In the fragile, salt-tinged landscape on the fringes of the Sundarbans, where survival often overshadows aspiration, a quiet revolution in learning is unfolding. In Deulbari village under Kultali, South 24 Parganas, a stretch of roadside electric poles has been transformed into an open-air classroom, carrying the timeless imprint of Ishwar Chandra Vidyasagar’s educational philosophy.
 
Nearly 40 to 45 electric poles lining the village road now stand adorned with vibrant inscriptions from Barna Parichoy, the foundational Bengali primer authored by Vidyasagar. Bengali alphabets bloom in bright colours, accompanied by English numerals and elementary mathematical symbols—addition, subtraction, multiplication, and division. What was once a neglected roadside has become a living corridor of knowledge, where every step doubles as a lesson.
 
At the heart of this transformation is Pulak Mandal, a resident whose vision has redrawn the village’s educational landscape. For years, the poles stood as silent witnesses to neglect, overrun by weeds, defaced by torn posters, and surrounded by debris. Mandal chose to reclaim them—not with protest, but with a paintbrush.
 
”With the support of fellow villagers, the posts were first cleaned and restored. Then came the colours. Letters, numbers, and symbols emerged one by one, turning dull concrete into vibrant vessels of learning,” said Mandal.
 
 
For parents like Minti Bhuiyan, the change has been profound. “Earlier, these poles meant nothing to us. Now, as we walk our children to school, they stop to read letters and count numbers. The road itself has become a teacher,” she said. What was once an ordinary walk has evolved into an interactive ritual of discovery.
 
The initiative, aptly named ‘One Taka Pathshala’, draws inspiration from a powerful anecdote in Vidyasagar’s childhood—his habit of learning English numerals by reading milestones along the roadside. That legacy now lives on in Deulbari, where forgotten infrastructure has been reimagined as an educational lifeline.
 
For the village’s youngest learners, the impact is immediate and visible. Curiosity has replaced indifference. Letters once confined to textbooks now greet them under the open sky.

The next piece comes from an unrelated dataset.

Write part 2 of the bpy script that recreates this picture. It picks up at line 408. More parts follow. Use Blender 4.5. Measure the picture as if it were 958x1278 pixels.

Education has stepped beyond the classroom, embedding itself into the rhythm of daily life.
 
Villagers, too, have embraced the initiative with pride. Many believe it has created a culture where learning feels accessible, natural, and constant. In a region where resources are scarce but resilience runs deep, this effort stands as a testament to the transformative power of collective will.
 
Deulbari’s painted poles carry a message far greater than alphabets and numbers. They affirm that education does not depend on walls, wealth, or formal spaces. Sometimes, all it takes is vision, determination, and the courage to turn an ordinary road into a pathway of enlightenment.